Clocking it at just under 21 minutes, it might be easy to miss how good these songs are, and just let the music glide over you. While it doesn’t take an attentive listener to hear Kneiser’s immaculate engineering, the twinkle of his pianos and the warmth of his throaty vocals, it may take one to fully appreciate the artist’s assertions about love, loss, faith, and hope.

Kneiser’s songs don’t merely make suggestions about relationships, they don’t offer a possible explanation, they tell you the way it is. “You’ll never get back the feeling, once the feeling is gone,” Kneiser sings in “Goodbye Iris”. It’s hard to argue.

A capable, and honest songwriter, Kneiser appears as a multi-instrumentalist Randy Newman, except with an honest, and completely irony-free outlook. His sound has just the slightest southern twang (though thankfully just the slightest), but its pleasant and calming overtones would lend itself well to a night spent in drinking wine, talking about unimportant important things, like the overview effect or the plight of the American introvert.

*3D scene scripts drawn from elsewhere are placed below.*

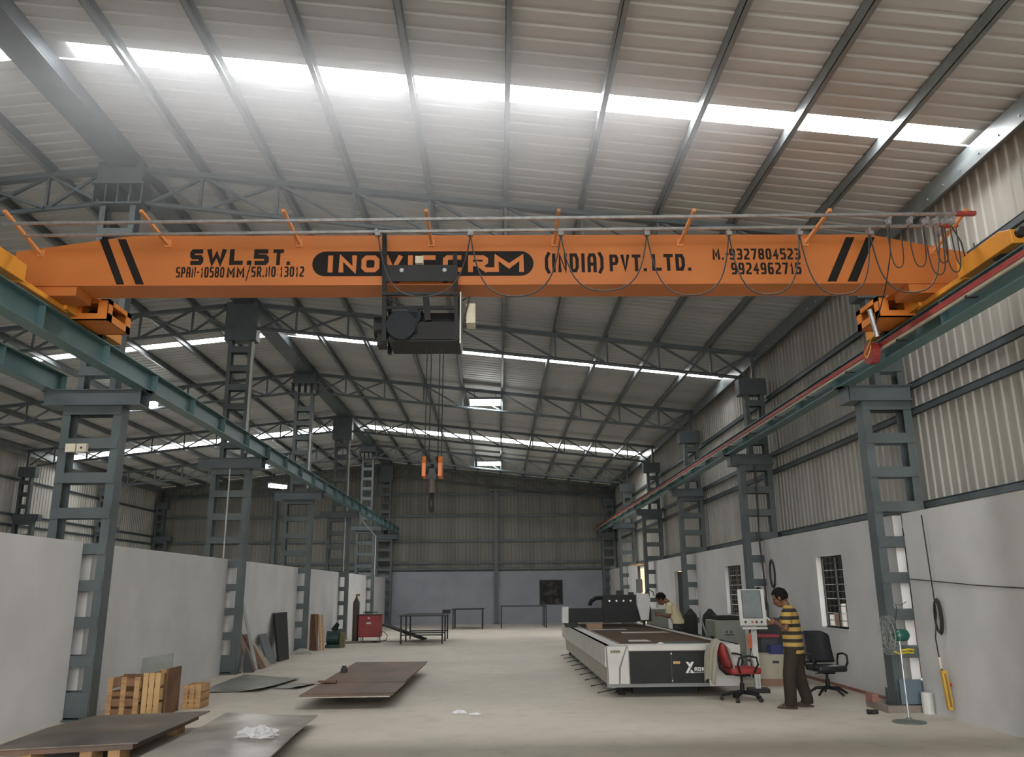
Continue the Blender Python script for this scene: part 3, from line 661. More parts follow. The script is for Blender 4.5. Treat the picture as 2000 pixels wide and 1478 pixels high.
def crumple(name, c, r, h, label, seed, m_):
    random.seed(seed); g = MB(); n, m = 22, 9; vs = []
    for j in range(m):
        ph = PI/2*j/(m-1)
        for i in range(n):
            a = 2*PI*i/n; q = 1+.35*math.sin(a*3+seed)+.2*random.uniform(-1, 1)
            vs.append((c[0]+r*math.cos(a)*math.cos(ph)*q*1.5, c[1]+r*math.sin(a)*math.cos(ph)*q*.8, c[2]+max(0.002, h*math.sin(ph)*(.55+.45*random.random()))*(1 if j else 0)+.003))
    g.add(vs, [(j*n+i, j*n+(i+1) % n, (j+1)*n+(i+1) % n, (j+1)*n+i) for j in range(m-1) for i in range(n)]+[tuple(range(n-1, -1, -1))])
    return tag(mk(name, g, m_), label, 'bag')
BAGM = mat('white_plastic_film', (.72, .72, .74), .35, bump=.3, bscale=30)
crumple('plastic_bag', (-2.62, 9.75, .125), .14, .13, 'crumpled white plastic bag lying on the smooth steel sheets', 5, BAGM)
crumple('plastic_bag', (-.56, 12.3, 0), .06, .05, 'small scrap of pale film on the open floor, left one', 8, BAGM)['group'] = 'pale scraps on the floor'
crumple('plastic_bag', (-.32, 12.15, 0), .05, .03, 'flatter scrap of pale film on the open floor, right one', 11, BAGM)['group'] = 'pale scraps on the floor'
t = thing('plate_stack', 'long stack of rusty brown plates raised off the middle of the floor', 'steel plates', (-2.2, 15.5, 0))
mk('top_plate', plate(MB(), [(-2.86, 13.0), (-1.54, 13.0), (-1.53, 14.45), (-2.9, 14.45)], .20, .012), RUST, t)
mk('top_plate', plate(MB(), [(-2.92, 14.4), (-1.55, 14.4), (-1.5, 18.35), (-3.02, 18.4)], .212, .012), RUST, t)
mk('plate', plate(MB(), [(-2.95, 12.8), (-1.60, 12.85), (-1.55, 18.2), (-3.0, 18.3)], .165, .012), MILL, t)
mk('plate', plate(MB(), [(-2.93, 12.9), (-1.56, 12.93), (-1.53, 18.3), (-3.0, 18.35)], .178, .02), RUST, t)
mk('edge_piece', MB().box(-2.96, -2.66, 14.3, 14.42, .224, .25), WOODD, t)
mk('clamp', MB().box(-2.9, -2.8, 16.0, 16.15, .224, .3).cyl((-2.85, 16.08, .3), (-2.85, 16.08, .34), .04), DARK, t)
for y in (13.9, 15.4, 17.4):
    mk('bearer', MB().box(-2.6, -1.85, y-.06, y+.06, 0, .165), DARK, t)  # dark colour stands in for the deep shade under the stack
def thin(name, pts, z, label, m_, curl=0):
    g = MB(); n = 8; vs = []; A, B, Cc, D = [V((x, y, 0)) for x, y in pts]
    for i in range(n+1):
        for j in range(n+1):
            u, v_ = i/n, j/n; p = (A*(1-u)+B*u)*(1-v_)+(D*(1-u)+Cc*u)*v_
            vs.append((p.x, p.y, z+.01*math.sin(u*5+v_*3)**2+curl*(u**3)*(1-v_*.5)))
    g.add(vs, [(i*(n+1)+j, (i+1)*(n+1)+j, (i+1)*(n+1)+j+1, i*(n+1)+j+1) for i in range(n) for j in range(n)])
    return tag(mk(name, g, m_, solid=-.002), label, 'sheet')
thin('steel_sheet', [(-5.2, 15.1), (-4.1, 15.2), (-3.9, 17.2), (-5.35, 18.4)], .004, 'thin pale sheet metal lying flat by the left wall, large one', ZINC, .05)
thin('steel_sheet', [(-4.05, 15.6), (-3.55, 15.5), (-3.35, 16.4), (-3.9, 16.5)], .004, 'small thin pale sheet with curled edge, beside the long plate stack', ZINC, .04)
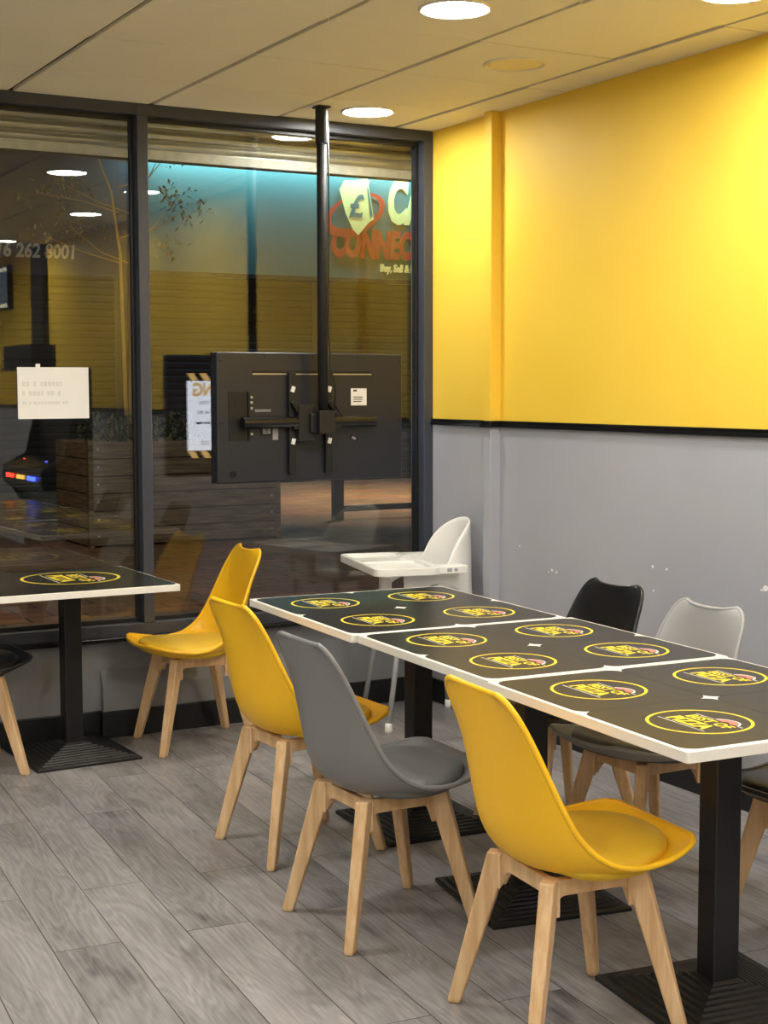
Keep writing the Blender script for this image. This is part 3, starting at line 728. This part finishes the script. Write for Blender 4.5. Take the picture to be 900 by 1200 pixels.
def sapling():
    t = thing('young_tree', 'slim young tree with two pale stems rising from the planter', 'tree', (5.08, 14.35, .90))
    mb = MB(); tips = []
    for a in (-.055, .045):
        mb.tube([(a*.3, 0, 0), (a*.7, .0, 1.0), (a, .02, 2.0), (a*2.5, .02, 2.6), (a*6, .05, 3.1)], [.022, .02, .016, .012, .005], 8)
        for k in range(5):
            z = 1.9+.25*k; s = 1 if k % 2 else -1; tip = (a+s*rnd.uniform(.35, .8), rnd.uniform(-.4, .4), z+rnd.uniform(.1, .5)); tips.append(tip)
            mb.tube([(a, .02, z), ((a+tip[0])/2, tip[1]/2, z+.1), tip], [.008, .006, .002], 6)
    mb.build('trunk', 'bark', t)
    mb = MB()
    for tp in tips+[(-.5, 0, 2.5), (-.3, .2, 2.2), (.55, -.1, 2.5), (.4, 0, 2.1), (0, 0, 3.1)]: leafy(mb, tp, (.30, .30, .22), 42, .035, 0, rnd)
    mb.build('foliage', 'leaf_tree', t)
sapling()
t = thing('street_railing', 'low black metal railing beside the paving, seen under the television', 'railing', (8.0, 15.4, 0))
mb = MB(); mb.bx((-.06, -.05, 0), (.06, .05, .62)); mb.box((0, 0, .63), (.15, .13, .03)); mb.build('post', 'black_satin', t, bevel=.006)
mb = MB(); mb.bx((.06, -.03, .10), (4.0, .03, .17)); mb.build('rail', 'black_satin', t, bevel=.004)
mb = MB(); mb.bx((3.94, -.05, 0), (4.06, .05, .62)); mb.build('post', 'black_satin', t, bevel=.006)

def shop_front():
    t = thing('shop_front', 'closed shop across the street under a teal cash shop sign', 'shop', (0, 22, 0))
    mb = MB(); mb.bx((-14, .1, 0), (30, .6, 7.5)); mb.build('wall', 'facade', t)
    mb = MB(); mb.bx((8.0, -.02, 3.36), (19.5, .1, 5.25)); mb.bx((7.95, -.06, 3.30), (19.55, .1, 3.37), 1); sg = mb.build('sign_panel', ['sign_teal', 'far_shutter'], t)
    mb = MB(); mb.bx((7.9, -.62, 5.36), (15.2, -.48, 5.46)); mb.bx((7.9, -.5, 5.42), (15.2, .1, 5.46)); mb.build('light_trough', 'black_satin', sg)
    for xa, xb in ((8.1, 11.0), (11.3, 14.9), (15.2, 19.0), (1.2, 4.4), (4.7, 7.6), (-5, .9)):
        mb = MB(); z = 0.0; rows_ = []
        while z < 3.2:
            rows_ += [(-.0, z), (-.012, z+.02), (-.012, z+.08), (0, z+.10)]; z += .11
        mb.grid([[(xx, .05+y, zz) for y, zz in rows_] for xx in (xa, xb)]); recalc(mb.build('closed_shutter', 'far_shutter', t))
    yy = -.035
    P3 = lambda x0, z0, sh=0.0: (lambda x, y: (x0+x+sh*y, yy, z0+y))
    def prismtext(name, s, x0, z0, w_, h, m, bold):
        mb = MB(); put_text(mb, s, P3(x0, z0, .08), w_, h, bold); o = mb.build(name, m, sg); so = o.modifiers.new('d', 'SOLIDIFY'); so.thickness = .03; so.offset = 0; return o
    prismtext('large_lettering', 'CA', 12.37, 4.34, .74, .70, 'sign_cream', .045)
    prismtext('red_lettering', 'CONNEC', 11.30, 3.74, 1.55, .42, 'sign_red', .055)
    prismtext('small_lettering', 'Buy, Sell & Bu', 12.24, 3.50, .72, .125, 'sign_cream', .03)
    # emblem: two bank-note cards in a red sweeping oval
    mb = MB(); c = (11.75, 4.43)
    outer = []; inner = []
    for k in range(49):
        a = R(70-330*k/48); wob = .02+.085*math.sin(math.pi*k/48)**.8
        e = lambda ra, rb: (c[0]+ra*math.cos(a)*.94-rb*math.sin(a)*.0+.20*rb*math.sin(a), yy-.02, c[1]+rb*math.sin(a)+.22*ra*math.cos(a))
        outer.append(e(.56+wob*.5, .32+wob*.5)); inner.append(e(.56-wob, .32-wob*.8))
    mb.grid([outer, inner], 0)
    mb.build('emblem_oval', 'sign_red', sg)
    mb = MB(); 
    def card(pts, m, y): mb.add([(x, y, z) for x, z in pts], [tuple(range(len(pts)))], m)
    card([(11.55, 4.93), (11.98, 5.02), (12.10, 4.35), (12.0, 4.30)], 0, yy-.035)
    card([(11.45, 4.80), (11.55, 4.96), (12.02, 4.99), (11.93, 4.42)], 0, yy-.03)
    card([(11.45, 4.80), (11.88, 4.92), (12.05, 4.35), (11.80, 4.08), (11.70, 4.16), (11.56, 4.42)], 0, yy-.045)
    card([(11.96, 4.86), (11.99, 4.86), (12.07, 4.40), (12.02, 4.36)], 1, yy-.05)
    put_text(mb, '£', lambda x, y: (11.62+x+.12*y, yy-.055, 4.38+y), .26, .36, .03, 1)
    mb.build('emblem_cards', ['sign_cream', 'sign_teal'], sg)
    # telephone number on the neighbouring fascia
    mb = MB(); mb.bx((-5, -.01, 3.25), (7.4, .1, 4.1)); fa = mb.build('fascia', 'facade', t)
    mb = MB(); put_text(mb, '16 262 8001', P3(5.80, 3.50, .1), 1.15, .20, .03); mb.build('telephone_number', 'sign_grey', fa)
shop_front()

# ================================================================== THINGS SEEN MIRRORED IN THE GLASS (right wall, behind the view)
def arcade():
    t = thing('arcade_machine', 'black arcade machine with red and blue lit buttons, mirrored in the glass', 'arcade machine', (3.40, 1.75, 0), R(180))
    prof = [(0, 0), (.22, 0), (.22, .62), (.37, .86), (.37, .98), (.22, 1.06), (.13, 1.42), (.20, 1.56), (.12, 1.70), (0, 1.70)]
    for yy in (-.50, .47):
        mb = MB(); mb.loft([[(x, yy, z) for x, z in prof], [(x, yy+.03, z) for x, z in prof]]); recalc(mb.build('side_panel', 'black_satin', t, bevel=.004))
    mb = MB(); mb.bx((.01, -.47, .02), (.19, .47, .80)); mb.bx((.01, -.47, .80), (.11, .47, 1.69)); mb.build('cabinet', 'black_satin', t)
    mb = MB(); mb.loft([[(x, yy, z) for x, z in ((.10, .80), (.22, .72), (.39, .84), (.39, .97), (.20, 1.05), (.10, 1.05))] for yy in (-.52, .52)]); cp = recalc(mb.build('control_panel', 'black_gloss', t, bevel=.006))
    def leds(name, m, y0, pts):
        mb = MB()
        for a, b in pts: mb.M = Matrix.Translation((.395-a, y0+b, .90+ (.107 if a > 0 else 0)+ (0))) ; mb.box((0, 0, 0), (.03, .035, .03))
        mb.build(name, m, cp)
    leds('red_buttons', 'led_red', .27, ((.0, -.05), (.0, .06), (.16, -.1), (.16, -.03), (.13, .04), (.16, .1)))
    leds('blue_buttons', 'led_blue', -.30, ((.0, -.05), (.0, .06), (.16, -.1), (.16, -.03), (.13, .04), (.16, .1)))
    leds('start_buttons', 'led_amber', -.02, ((.0, -.05), (.0, .06)))
    mb = MB(); mb.add([(.115, -.42, 1.12), (.115, .42, 1.12), (.115, .42, 1.52), (.115, -.42, 1.52)], [(0, 1, 2, 3)]); mb.build('monitor', 'tv_dark', t)
    mb = MB(); mb.bx((.20, -.30, 1.70), (.38, .45, 1.87)); mb.bx((.02, -.46, 1.685), (.40, .46, 1.70)); mb.build('marquee', 'tv_dark', t)
arcade()
mb = MB(); mb.bx((XW-.05, -.37, ZR+.03), (XW+.01, -.02, ZC)); struct(mb.build('trim_4', 'black_satin'), 'dark upright casing on the yellow wall, mirrored in the glass', 'trim')
t = thing('menu_screen', 'dark menu screen with striped borders on the yellow wall, mirrored in the glass', 'menu screen', (XW-.03, -1.75, 2.49))
mb = MB(); mb.bx((-.02, -.62, -.20), (.03, .62, .20)); mb.build('casing', 'black_satin', t)
mb = MB(); mb.add([(-.0205, -.60, -.19), (-.0205, -.60, .19), (-.0205, .60, .19), (-.0205, .60, -.19)], [(0, 1, 2, 3)], 0)
y = -.60
while y < .56:
    for z0 in (.145, -.185): mb.add([(-.021, y, z0+.035), (-.021, y+.022, z0+.035), (-.021, y+.045, z0), (-.021, y+.023, z0)], [(0, 1, 2, 3)], 1)
    y += .048
mb.build('display', ['menu_dark', 'menu_cream'], t)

Opening track, “So Many Midnights Ago,” is probably the most heartbreaking, and hopeful of the songs. The dichotomy of lines like “This life may find me someday standing at the gates of hell, but I’ll get back to you, you know somehow I will,” is clear. The label provided abstract quotes Joey on his goals for the album: “I wanted something that felt dark without being macabre, [but] there needed to be a spark of hope even in the most desperate of places.” His lyrical approach may not be subtle, but it certainly is effective.